PROBLEM DETAILS: Repeat exactly, and only, the lines below starting at the line that contains "Keep writing the" and ending at the line that contains "baseboard('baseboard_back', (XL, -3.2), (XR, -3.2), (0, 1))", inclusive of both.

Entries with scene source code

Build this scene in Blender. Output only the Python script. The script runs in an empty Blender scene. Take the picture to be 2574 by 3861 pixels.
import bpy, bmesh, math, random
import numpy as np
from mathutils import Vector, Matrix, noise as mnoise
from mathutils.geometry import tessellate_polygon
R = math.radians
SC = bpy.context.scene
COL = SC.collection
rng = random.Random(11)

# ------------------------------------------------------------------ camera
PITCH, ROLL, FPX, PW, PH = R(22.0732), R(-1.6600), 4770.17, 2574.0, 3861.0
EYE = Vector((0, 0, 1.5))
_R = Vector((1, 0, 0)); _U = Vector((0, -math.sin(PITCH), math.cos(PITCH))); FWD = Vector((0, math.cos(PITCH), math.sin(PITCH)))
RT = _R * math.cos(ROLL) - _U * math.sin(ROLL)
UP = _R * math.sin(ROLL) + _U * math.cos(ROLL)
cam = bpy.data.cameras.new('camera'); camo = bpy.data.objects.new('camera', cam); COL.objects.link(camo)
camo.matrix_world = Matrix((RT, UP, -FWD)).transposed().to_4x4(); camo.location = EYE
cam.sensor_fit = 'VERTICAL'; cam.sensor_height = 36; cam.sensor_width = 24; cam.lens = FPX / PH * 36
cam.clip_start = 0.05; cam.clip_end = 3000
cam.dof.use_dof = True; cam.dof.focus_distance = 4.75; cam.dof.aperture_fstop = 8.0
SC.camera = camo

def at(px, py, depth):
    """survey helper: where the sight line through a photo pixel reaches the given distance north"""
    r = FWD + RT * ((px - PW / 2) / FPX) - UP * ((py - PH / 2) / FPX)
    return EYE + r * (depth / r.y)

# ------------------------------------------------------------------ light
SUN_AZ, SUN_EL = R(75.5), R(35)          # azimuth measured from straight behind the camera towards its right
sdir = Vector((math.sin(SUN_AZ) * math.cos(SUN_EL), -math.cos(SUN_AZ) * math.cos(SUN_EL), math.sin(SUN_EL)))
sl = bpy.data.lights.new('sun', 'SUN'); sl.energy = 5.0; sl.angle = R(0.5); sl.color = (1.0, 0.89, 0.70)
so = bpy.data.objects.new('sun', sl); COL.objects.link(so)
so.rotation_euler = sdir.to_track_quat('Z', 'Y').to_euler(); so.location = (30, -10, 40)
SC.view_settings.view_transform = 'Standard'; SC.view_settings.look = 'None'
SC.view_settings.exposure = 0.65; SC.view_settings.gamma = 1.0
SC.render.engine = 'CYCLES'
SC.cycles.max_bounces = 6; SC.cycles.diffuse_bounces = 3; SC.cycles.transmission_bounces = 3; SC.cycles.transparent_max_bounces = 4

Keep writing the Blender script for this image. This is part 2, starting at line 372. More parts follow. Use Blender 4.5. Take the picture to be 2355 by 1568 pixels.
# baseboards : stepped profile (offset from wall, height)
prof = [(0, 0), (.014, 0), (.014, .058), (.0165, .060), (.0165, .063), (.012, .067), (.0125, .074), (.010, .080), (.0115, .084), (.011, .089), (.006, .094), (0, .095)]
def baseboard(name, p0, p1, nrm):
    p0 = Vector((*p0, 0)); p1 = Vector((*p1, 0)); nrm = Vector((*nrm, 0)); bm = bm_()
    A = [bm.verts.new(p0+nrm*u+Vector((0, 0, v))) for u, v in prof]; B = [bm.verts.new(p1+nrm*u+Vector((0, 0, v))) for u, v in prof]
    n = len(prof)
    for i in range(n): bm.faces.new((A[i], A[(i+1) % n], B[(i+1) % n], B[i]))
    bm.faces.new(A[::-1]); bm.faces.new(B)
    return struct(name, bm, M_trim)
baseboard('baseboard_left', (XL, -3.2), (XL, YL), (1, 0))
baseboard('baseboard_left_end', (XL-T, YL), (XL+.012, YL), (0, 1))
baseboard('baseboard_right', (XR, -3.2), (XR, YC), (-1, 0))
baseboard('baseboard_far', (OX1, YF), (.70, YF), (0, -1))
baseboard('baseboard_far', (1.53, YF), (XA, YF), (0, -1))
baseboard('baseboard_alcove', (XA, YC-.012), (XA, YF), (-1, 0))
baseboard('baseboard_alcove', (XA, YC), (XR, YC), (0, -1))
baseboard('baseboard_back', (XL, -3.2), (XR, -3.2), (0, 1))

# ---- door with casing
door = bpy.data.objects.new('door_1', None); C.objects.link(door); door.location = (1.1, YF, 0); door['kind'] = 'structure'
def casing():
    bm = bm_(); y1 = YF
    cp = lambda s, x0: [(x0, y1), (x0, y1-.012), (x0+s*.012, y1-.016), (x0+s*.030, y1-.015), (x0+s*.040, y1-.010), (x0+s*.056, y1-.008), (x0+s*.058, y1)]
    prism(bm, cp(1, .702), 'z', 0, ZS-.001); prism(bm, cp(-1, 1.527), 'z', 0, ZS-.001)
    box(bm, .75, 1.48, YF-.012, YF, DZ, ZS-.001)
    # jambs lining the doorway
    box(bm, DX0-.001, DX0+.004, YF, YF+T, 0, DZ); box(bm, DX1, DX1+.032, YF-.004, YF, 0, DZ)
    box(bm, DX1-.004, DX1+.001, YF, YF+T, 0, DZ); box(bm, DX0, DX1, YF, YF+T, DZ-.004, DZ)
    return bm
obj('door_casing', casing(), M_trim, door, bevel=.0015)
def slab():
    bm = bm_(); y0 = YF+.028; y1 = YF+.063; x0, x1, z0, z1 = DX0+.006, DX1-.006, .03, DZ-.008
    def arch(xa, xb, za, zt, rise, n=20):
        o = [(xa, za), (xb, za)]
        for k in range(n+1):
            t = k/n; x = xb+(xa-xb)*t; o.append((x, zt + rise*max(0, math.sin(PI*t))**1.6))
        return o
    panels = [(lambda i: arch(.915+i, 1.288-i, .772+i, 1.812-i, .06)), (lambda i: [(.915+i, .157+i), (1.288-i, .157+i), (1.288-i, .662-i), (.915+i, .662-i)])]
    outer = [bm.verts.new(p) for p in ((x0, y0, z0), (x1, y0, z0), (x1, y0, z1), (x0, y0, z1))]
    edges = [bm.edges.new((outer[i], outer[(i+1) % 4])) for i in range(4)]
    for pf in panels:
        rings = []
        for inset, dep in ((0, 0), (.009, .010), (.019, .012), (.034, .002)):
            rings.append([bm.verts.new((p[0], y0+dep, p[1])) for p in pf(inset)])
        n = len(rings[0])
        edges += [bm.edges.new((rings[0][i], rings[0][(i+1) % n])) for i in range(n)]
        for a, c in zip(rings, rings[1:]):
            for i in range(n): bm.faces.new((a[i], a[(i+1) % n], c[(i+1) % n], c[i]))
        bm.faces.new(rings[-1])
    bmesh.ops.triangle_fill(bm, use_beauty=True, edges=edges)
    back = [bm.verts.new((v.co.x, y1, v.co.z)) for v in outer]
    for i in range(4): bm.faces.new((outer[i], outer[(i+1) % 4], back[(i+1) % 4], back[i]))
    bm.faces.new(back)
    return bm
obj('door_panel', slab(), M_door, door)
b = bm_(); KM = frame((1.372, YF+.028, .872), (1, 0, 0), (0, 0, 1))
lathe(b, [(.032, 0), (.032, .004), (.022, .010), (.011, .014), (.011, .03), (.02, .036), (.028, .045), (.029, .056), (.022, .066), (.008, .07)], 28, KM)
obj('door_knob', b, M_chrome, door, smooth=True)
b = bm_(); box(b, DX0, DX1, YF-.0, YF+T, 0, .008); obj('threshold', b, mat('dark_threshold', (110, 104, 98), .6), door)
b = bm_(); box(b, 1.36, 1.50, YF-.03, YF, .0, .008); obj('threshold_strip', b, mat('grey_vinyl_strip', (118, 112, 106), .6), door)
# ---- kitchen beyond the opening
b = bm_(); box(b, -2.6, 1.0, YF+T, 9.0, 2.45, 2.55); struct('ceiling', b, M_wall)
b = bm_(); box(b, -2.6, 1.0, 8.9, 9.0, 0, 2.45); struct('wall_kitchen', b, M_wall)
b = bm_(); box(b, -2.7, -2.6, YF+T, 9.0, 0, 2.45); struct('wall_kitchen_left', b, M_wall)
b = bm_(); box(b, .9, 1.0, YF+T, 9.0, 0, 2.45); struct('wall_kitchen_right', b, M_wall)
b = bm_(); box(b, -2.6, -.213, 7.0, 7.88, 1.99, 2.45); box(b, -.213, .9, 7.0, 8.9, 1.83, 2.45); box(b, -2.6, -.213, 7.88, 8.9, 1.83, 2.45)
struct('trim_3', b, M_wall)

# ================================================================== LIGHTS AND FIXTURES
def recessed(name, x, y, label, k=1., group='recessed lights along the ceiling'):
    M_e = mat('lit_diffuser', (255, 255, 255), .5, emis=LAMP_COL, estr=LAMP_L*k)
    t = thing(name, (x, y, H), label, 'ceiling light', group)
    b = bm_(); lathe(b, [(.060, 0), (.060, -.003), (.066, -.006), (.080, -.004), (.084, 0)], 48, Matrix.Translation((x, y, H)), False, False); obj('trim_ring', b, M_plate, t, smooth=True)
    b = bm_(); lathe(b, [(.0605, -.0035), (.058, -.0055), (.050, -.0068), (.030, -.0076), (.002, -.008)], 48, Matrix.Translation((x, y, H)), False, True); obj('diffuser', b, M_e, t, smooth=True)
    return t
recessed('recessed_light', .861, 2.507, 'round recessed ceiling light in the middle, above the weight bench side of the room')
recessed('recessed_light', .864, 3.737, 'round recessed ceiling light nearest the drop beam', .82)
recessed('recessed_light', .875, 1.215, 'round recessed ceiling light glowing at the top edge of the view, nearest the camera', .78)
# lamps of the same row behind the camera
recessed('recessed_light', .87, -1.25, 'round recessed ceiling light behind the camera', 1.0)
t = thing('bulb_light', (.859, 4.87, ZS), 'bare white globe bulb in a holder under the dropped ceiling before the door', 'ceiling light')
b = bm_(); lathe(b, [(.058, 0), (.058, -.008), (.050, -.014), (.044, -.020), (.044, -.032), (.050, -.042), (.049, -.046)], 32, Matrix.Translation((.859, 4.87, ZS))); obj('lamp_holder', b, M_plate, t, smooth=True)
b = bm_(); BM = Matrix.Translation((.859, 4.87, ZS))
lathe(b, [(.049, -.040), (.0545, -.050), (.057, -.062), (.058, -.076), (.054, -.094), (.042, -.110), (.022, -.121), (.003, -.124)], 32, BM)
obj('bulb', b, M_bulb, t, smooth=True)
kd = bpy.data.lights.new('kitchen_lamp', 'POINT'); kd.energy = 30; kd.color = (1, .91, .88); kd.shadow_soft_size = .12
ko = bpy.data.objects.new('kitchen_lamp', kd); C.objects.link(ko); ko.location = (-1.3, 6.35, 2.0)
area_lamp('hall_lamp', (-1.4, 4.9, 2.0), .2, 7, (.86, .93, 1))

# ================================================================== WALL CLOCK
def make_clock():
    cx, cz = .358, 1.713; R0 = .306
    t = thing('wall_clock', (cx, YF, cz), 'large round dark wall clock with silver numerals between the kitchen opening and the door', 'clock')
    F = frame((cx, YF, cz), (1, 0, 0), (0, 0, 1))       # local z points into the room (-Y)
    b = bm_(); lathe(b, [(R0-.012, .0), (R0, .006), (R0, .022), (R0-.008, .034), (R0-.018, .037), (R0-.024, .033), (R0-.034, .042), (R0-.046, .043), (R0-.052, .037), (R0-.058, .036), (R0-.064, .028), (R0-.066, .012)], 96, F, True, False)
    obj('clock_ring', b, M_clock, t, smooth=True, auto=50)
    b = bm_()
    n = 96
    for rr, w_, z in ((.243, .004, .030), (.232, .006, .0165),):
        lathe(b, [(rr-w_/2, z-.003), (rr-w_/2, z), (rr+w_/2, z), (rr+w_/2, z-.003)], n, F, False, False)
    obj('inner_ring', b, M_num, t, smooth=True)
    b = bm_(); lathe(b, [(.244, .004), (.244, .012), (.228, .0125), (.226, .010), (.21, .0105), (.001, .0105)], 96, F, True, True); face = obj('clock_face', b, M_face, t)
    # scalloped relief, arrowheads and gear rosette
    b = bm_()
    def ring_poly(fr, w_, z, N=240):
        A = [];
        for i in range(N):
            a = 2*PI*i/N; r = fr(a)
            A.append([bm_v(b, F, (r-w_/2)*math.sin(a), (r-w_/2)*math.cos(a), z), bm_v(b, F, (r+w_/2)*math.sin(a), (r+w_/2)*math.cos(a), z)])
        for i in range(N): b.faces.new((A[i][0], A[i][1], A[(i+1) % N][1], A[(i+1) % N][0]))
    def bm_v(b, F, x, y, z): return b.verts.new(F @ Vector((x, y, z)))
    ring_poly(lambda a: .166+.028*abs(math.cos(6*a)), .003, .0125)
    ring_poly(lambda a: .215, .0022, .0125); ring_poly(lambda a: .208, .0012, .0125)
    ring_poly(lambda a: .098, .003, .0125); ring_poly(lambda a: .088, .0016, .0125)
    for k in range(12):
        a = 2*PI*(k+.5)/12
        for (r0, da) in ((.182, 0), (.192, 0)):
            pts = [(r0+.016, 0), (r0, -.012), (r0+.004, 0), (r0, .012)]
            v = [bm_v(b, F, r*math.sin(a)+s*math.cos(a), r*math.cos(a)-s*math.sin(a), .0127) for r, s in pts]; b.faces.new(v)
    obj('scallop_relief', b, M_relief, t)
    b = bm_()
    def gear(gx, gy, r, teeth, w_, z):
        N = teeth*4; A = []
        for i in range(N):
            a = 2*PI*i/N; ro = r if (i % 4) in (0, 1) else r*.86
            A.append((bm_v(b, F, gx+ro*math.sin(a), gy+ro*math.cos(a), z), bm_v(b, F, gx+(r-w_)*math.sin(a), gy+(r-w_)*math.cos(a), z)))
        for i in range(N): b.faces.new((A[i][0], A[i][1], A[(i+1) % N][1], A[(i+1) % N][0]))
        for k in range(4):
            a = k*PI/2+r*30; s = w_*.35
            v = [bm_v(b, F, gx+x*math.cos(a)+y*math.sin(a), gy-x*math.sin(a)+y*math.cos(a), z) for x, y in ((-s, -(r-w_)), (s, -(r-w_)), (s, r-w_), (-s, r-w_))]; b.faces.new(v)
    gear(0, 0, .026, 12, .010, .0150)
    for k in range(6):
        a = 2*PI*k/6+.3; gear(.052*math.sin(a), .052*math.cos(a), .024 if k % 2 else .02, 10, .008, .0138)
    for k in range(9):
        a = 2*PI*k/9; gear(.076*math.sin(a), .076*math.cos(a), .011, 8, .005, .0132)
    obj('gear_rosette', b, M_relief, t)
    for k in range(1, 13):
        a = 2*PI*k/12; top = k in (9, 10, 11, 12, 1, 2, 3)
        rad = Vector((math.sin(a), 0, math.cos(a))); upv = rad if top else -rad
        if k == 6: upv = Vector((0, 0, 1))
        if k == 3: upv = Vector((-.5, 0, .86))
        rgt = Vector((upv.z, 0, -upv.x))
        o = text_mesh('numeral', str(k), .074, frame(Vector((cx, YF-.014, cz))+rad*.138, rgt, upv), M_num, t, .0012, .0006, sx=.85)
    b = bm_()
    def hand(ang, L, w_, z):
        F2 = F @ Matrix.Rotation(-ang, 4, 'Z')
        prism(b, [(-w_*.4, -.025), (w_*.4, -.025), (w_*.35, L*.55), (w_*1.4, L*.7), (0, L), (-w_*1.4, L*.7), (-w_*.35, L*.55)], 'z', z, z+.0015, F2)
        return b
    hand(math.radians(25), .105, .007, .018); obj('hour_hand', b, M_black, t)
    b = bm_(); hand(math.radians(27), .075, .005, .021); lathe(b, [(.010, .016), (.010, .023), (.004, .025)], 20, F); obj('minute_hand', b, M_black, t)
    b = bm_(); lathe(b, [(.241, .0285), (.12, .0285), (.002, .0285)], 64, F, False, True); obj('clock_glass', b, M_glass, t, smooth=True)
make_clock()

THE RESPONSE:
Keep writing the Blender script for this image. This is part 2, starting at line 372. More parts follow. Use Blender 4.5. Take the picture to be 2355 by 1568 pixels.
# baseboards : stepped profile (offset from wall, height)
prof = [(0, 0), (.014, 0), (.014, .058), (.0165, .060), (.0165, .063), (.012, .067), (.0125, .074), (.010, .080), (.0115, .084), (.011, .089), (.006, .094), (0, .095)]
def baseboard(name, p0, p1, nrm):
    p0 = Vector((*p0, 0)); p1 = Vector((*p1, 0)); nrm = Vector((*nrm, 0)); bm = bm_()
    A = [bm.verts.new(p0+nrm*u+Vector((0, 0, v))) for u, v in prof]; B = [bm.verts.new(p1+nrm*u+Vector((0, 0, v))) for u, v in prof]
    n = len(prof)
    for i in range(n): bm.faces.new((A[i], A[(i+1) % n], B[(i+1) % n], B[i]))
    bm.faces.new(A[::-1]); bm.faces.new(B)
    return struct(name, bm, M_trim)
baseboard('baseboard_left', (XL, -3.2), (XL, YL), (1, 0))
baseboard('baseboard_left_end', (XL-T, YL), (XL+.012, YL), (0, 1))
baseboard('baseboard_right', (XR, -3.2), (XR, YC), (-1, 0))
baseboard('baseboard_far', (OX1, YF), (.70, YF), (0, -1))
baseboard('baseboard_far', (1.53, YF), (XA, YF), (0, -1))
baseboard('baseboard_alcove', (XA, YC-.012), (XA, YF), (-1, 0))
baseboard('baseboard_alcove', (XA, YC), (XR, YC), (0, -1))
baseboard('baseboard_back', (XL, -3.2), (XR, -3.2), (0, 1))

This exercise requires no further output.